Durch die Bildung einer Gruppe mit einer normalen Gruppenstruktur, kommt es dazu, daß die einzelnen Vorlieben zwar immer mal wieder auch in Konflikte geraten können (so wollte im obigen Beispiel KEINER meiner Mitspieler jetzt aus einer Stimmungslaberszene eine Schlägerei machen), die aber aufgrund der Kräfte des Gruppenzusammenhaltes aufgefangen und abgefedert werden. Und diese Kräfte haben zunächst einmal ÜBERHAUPT NICHTS mit dem Rollenspiel, mit Spielzielen, Spielstilen usw. zu tun.
Die Existenz dieser Kräfte scheint durchaus bewußt zu sein, nur wird deren Stellenwert in diesem und dem Ursprungs-Thread grundlich VERKANNT: Geselliges Beisammen steht im Vordergrund (Bier & Bretzel Rollenspiel).
Das ist UNSINN.
Nicht das "gesellige Beisammensein" ist der wesentliche Punkt, sondern die GRUPPENBINDUNG. Die Bindung des EINZELNEN IN der Gruppe, die Bindung aller AN die GEMEINSAME Gruppe, und die Bindung der Gruppe nach innen als WIR-Gefüge.
Somit ist für (das regelmäßige) gemeinsame Rollenspielen einer Gruppe die GRUPPENBINDUNG einfach stets der bestimmende Einflußfaktor auf das Spiel. - Diese Bindung zueinander läßt die Fluktuation der Spielstile, das Verfolgen unterschiedlicher Spielziele, die Entfaltung der INDIVIDUEN in der Gruppe bei gleichzeitigem Zusammenhalt (d.h. ohne als Summe von Egoisten, die alle auseinanderstreben) zu.
Ein vorvereinbarter Spielstil einer Gruppe von Menschen, versucht durch eine äußere Kraft, die Vereinbarung, den zunächst einmal unabhängigen und in beliebige Richtungen stebenden Menschen einen RAHMEN vorzugeben. Eine ÄUSSERE Kraft. Das ist ein ZWANG. (Der Begriff "Zwang" ist für mich NICHT negativ belastet - er stellt nur den Fakt einer äußeren Kraft dar, im Unterschied zu inneren Kräften wie Drang, Trieb, Lust usw.)
Das KANN für kurze Zeit und bei nur kurze Zeit gemeinsam agierenden Personen in einer temporären Gruppe taugen, aber das ist NICHT dauerhaft tragfähig.
Menschen BILDEN IMMER Gruppenbeziehungen. - Als soziale Wesen WIRD auch in einer Gruppe mit äußerem Zwang, dem Zusammenhalt durch KONTROLLE, über längere Zeit einfach ganz natürlich eine INNERE Struktur entstehen, die einen inneren Zusammenhalt durch REGULATION darstellt. - Und in diesem Punkt könnte und SOLLTE man den äußeren Zwang schnell WEGLASSEN, denn es WIRD durch die natürliche "Schwingung" des Beziehungsnetzes einer Gruppe garantiert zu Konflikten mit dem "Vertrag" kommen.

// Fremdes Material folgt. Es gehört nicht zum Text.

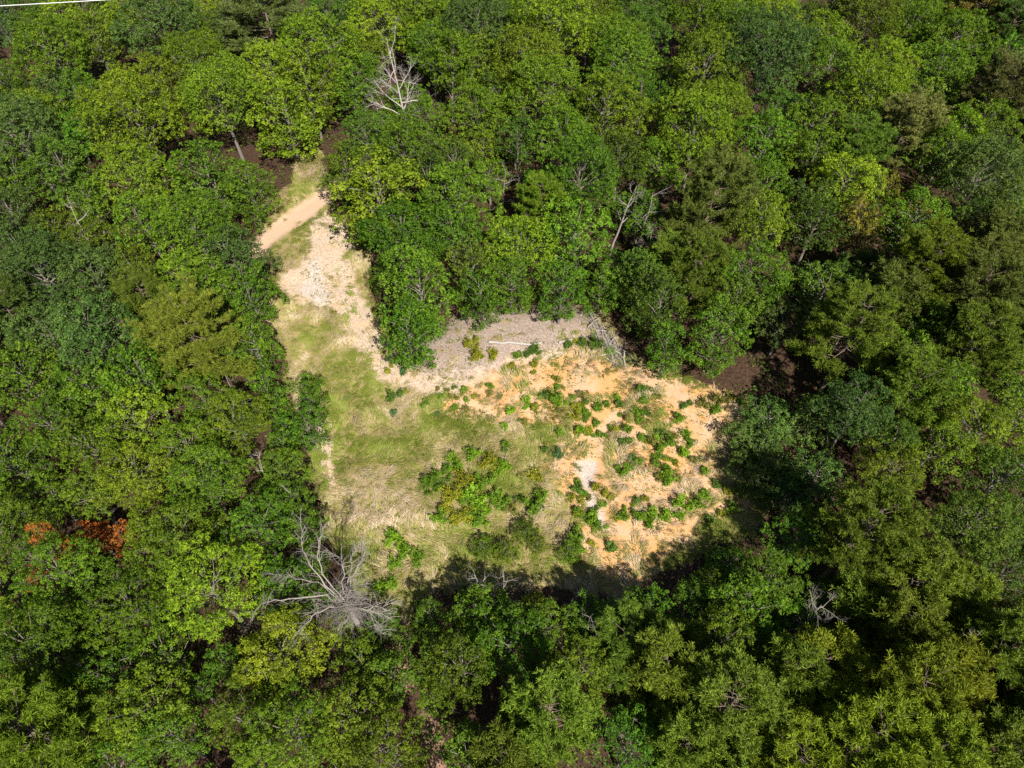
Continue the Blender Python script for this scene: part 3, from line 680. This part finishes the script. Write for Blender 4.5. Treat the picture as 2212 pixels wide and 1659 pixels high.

Und da aber der Vertrag KEINE PERSON ist, sondern nur ein rein rationales, unpersönliches Gebilde, ist es an sich NICHT KONFLIKTFÄHIG und führt zu STÖRUNGEN des natürlichen Gruppenverhaltens.
Somit bewirkt ein von Außen aufgesetzter Gruppenvertrag genau das GEGENTEIL von dem, was eine sich um den Gruppenführer in natürlicher Dynamik scharende Gruppe darstellt. Das KONTROLL-Mittel "Vertrag" wirkt für die natürlichen Gruppenprozesse irritierend und störend, während das Regulativ des Beziehungsgeflechts und des Gruppenführers als Knotenpunkt darin, ein Maximum an FREIER ENTFALTUNG DES EINZELNEN innerhalb des Gruppengefüges ermöglicht.
Wer in einer natürlichen, einer unverkrampften, einer ZWANGLOSEN Gruppe mitspielt, der dürfte das schnelle, ansatzlose, STÄNDIGE Fluktuieren der Spielstile kennengelernt haben. - DAS ist nicht nur der natürliche Zustand, es ist auch der ERSTREBENSWERTE Zustand.